DATASET CONTENT:
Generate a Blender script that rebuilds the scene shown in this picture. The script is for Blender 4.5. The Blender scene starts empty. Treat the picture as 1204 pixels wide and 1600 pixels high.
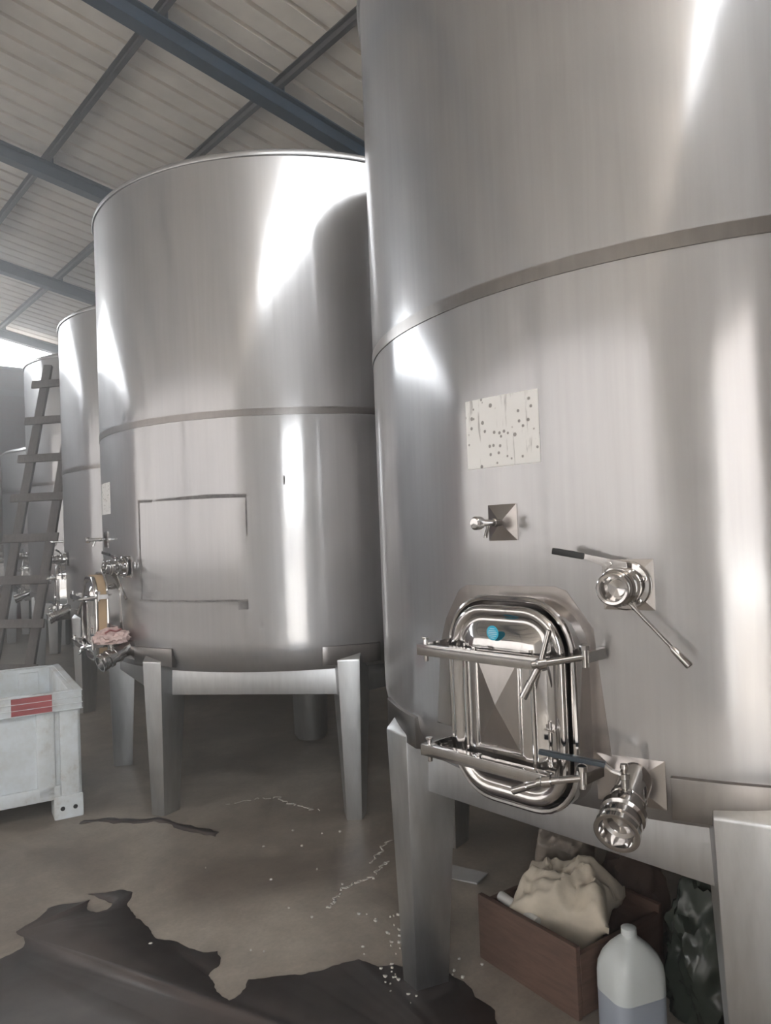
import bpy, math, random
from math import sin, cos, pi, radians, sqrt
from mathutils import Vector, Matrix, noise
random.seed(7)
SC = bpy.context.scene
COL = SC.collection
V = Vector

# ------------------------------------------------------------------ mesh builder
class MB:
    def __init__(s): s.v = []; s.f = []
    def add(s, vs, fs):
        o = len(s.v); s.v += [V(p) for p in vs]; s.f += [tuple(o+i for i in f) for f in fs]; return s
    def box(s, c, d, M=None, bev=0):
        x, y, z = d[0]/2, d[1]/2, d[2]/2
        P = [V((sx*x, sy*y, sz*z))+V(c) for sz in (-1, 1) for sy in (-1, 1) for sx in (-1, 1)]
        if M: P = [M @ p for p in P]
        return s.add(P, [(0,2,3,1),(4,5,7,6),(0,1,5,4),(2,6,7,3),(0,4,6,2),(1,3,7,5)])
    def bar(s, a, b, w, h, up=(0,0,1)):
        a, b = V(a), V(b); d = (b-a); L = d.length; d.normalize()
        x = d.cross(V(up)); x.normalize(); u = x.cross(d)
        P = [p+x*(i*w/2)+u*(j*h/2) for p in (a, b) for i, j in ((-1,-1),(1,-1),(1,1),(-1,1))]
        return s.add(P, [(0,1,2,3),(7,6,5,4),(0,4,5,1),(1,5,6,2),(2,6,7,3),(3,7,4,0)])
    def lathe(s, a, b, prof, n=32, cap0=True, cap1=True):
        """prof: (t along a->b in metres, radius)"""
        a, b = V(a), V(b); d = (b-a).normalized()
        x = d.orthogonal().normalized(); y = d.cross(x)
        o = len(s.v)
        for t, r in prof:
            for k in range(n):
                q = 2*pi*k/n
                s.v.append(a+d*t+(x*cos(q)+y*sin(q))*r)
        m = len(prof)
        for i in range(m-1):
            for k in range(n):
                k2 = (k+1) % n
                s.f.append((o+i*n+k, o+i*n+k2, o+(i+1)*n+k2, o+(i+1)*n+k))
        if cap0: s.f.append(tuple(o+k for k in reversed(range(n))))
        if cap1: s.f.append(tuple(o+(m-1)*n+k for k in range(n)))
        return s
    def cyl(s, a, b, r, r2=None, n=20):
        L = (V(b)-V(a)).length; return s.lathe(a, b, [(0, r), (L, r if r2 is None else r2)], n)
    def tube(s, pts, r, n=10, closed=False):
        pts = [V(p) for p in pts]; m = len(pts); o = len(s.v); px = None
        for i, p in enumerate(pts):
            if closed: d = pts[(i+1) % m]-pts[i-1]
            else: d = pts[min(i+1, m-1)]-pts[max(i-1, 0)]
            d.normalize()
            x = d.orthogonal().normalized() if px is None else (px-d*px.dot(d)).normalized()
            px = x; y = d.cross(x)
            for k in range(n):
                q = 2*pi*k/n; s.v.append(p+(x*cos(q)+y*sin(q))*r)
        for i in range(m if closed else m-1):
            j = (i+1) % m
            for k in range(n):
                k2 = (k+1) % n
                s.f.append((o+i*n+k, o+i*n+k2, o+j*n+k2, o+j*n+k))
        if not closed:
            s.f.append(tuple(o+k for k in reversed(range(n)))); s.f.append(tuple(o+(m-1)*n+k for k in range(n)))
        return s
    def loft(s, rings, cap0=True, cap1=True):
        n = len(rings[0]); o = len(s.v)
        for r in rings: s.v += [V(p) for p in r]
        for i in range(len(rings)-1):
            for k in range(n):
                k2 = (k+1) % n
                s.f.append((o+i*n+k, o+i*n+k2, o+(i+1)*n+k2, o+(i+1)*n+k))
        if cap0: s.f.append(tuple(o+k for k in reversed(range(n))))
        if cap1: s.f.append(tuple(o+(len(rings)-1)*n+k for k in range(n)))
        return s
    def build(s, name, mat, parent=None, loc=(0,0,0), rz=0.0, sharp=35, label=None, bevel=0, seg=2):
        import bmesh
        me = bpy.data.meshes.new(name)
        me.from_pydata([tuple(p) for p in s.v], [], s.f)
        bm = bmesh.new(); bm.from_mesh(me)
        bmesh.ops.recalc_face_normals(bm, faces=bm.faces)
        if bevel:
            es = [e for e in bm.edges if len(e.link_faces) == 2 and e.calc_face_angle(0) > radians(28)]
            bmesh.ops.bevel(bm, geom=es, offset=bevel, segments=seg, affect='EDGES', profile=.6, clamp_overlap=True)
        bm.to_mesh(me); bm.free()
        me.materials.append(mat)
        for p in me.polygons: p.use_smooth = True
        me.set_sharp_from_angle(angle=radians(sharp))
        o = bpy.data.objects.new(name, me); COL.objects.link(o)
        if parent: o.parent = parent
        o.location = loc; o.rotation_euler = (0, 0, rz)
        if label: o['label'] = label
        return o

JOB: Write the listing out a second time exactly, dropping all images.

ANSWER FOR THIS EXERCISE:
Generate a Blender script that rebuilds the scene shown in this picture. The script is for Blender 4.5. The Blender scene starts empty. Treat the picture as 1204 pixels wide and 1600 pixels high.
import bpy, math, random
from math import sin, cos, pi, radians, sqrt
from mathutils import Vector, Matrix, noise
random.seed(7)
SC = bpy.context.scene
COL = SC.collection
V = Vector

# ------------------------------------------------------------------ mesh builder
class MB:
    def __init__(s): s.v = []; s.f = []
    def add(s, vs, fs):
        o = len(s.v); s.v += [V(p) for p in vs]; s.f += [tuple(o+i for i in f) for f in fs]; return s
    def box(s, c, d, M=None, bev=0):
        x, y, z = d[0]/2, d[1]/2, d[2]/2
        P = [V((sx*x, sy*y, sz*z))+V(c) for sz in (-1, 1) for sy in (-1, 1) for sx in (-1, 1)]
        if M: P = [M @ p for p in P]
        return s.add(P, [(0,2,3,1),(4,5,7,6),(0,1,5,4),(2,6,7,3),(0,4,6,2),(1,3,7,5)])
    def bar(s, a, b, w, h, up=(0,0,1)):
        a, b = V(a), V(b); d = (b-a); L = d.length; d.normalize()
        x = d.cross(V(up)); x.normalize(); u = x.cross(d)
        P = [p+x*(i*w/2)+u*(j*h/2) for p in (a, b) for i, j in ((-1,-1),(1,-1),(1,1),(-1,1))]
        return s.add(P, [(0,1,2,3),(7,6,5,4),(0,4,5,1),(1,5,6,2),(2,6,7,3),(3,7,4,0)])
    def lathe(s, a, b, prof, n=32, cap0=True, cap1=True):
        """prof: (t along a->b in metres, radius)"""
        a, b = V(a), V(b); d = (b-a).normalized()
        x = d.orthogonal().normalized(); y = d.cross(x)
        o = len(s.v)
        for t, r in prof:
            for k in range(n):
                q = 2*pi*k/n
                s.v.append(a+d*t+(x*cos(q)+y*sin(q))*r)
        m = len(prof)
        for i in range(m-1):
            for k in range(n):
                k2 = (k+1) % n
                s.f.append((o+i*n+k, o+i*n+k2, o+(i+1)*n+k2, o+(i+1)*n+k))
        if cap0: s.f.append(tuple(o+k for k in reversed(range(n))))
        if cap1: s.f.append(tuple(o+(m-1)*n+k for k in range(n)))
        return s
    def cyl(s, a, b, r, r2=None, n=20):
        L = (V(b)-V(a)).length; return s.lathe(a, b, [(0, r), (L, r if r2 is None else r2)], n)
    def tube(s, pts, r, n=10, closed=False):
        pts = [V(p) for p in pts]; m = len(pts); o = len(s.v); px = None
        for i, p in enumerate(pts):
            if closed: d = pts[(i+1) % m]-pts[i-1]
            else: d = pts[min(i+1, m-1)]-pts[max(i-1, 0)]
            d.normalize()
            x = d.orthogonal().normalized() if px is None else (px-d*px.dot(d)).normalized()
            px = x; y = d.cross(x)
            for k in range(n):
                q = 2*pi*k/n; s.v.append(p+(x*cos(q)+y*sin(q))*r)
        for i in range(m if closed else m-1):
            j = (i+1) % m
            for k in range(n):
                k2 = (k+1) % n
                s.f.append((o+i*n+k, o+i*n+k2, o+j*n+k2, o+j*n+k))
        if not closed:
            s.f.append(tuple(o+k for k in reversed(range(n)))); s.f.append(tuple(o+(m-1)*n+k for k in range(n)))
        return s
    def loft(s, rings, cap0=True, cap1=True):
        n = len(rings[0]); o = len(s.v)
        for r in rings: s.v += [V(p) for p in r]
        for i in range(len(rings)-1):
            for k in range(n):
                k2 = (k+1) % n
                s.f.append((o+i*n+k, o+i*n+k2, o+(i+1)*n+k2, o+(i+1)*n+k))
        if cap0: s.f.append(tuple(o+k for k in reversed(range(n))))
        if cap1: s.f.append(tuple(o+(len(rings)-1)*n+k for k in range(n)))
        return s
    def build(s, name, mat, parent=None, loc=(0,0,0), rz=0.0, sharp=35, label=None, bevel=0, seg=2):
        import bmesh
        me = bpy.data.meshes.new(name)
        me.from_pydata([tuple(p) for p in s.v], [], s.f)
        bm = bmesh.new(); bm.from_mesh(me)
        bmesh.ops.recalc_face_normals(bm, faces=bm.faces)
        if bevel:
            es = [e for e in bm.edges if len(e.link_faces) == 2 and e.calc_face_angle(0) > radians(28)]
            bmesh.ops.bevel(bm, geom=es, offset=bevel, segments=seg, affect='EDGES', profile=.6, clamp_overlap=True)
        bm.to_mesh(me); bm.free()
        me.materials.append(mat)
        for p in me.polygons: p.use_smooth = True
        me.set_sharp_from_angle(angle=radians(sharp))
        o = bpy.data.objects.new(name, me); COL.objects.link(o)
        if parent: o.parent = parent
        o.location = loc; o.rotation_euler = (0, 0, rz)
        if label: o['label'] = label
        return o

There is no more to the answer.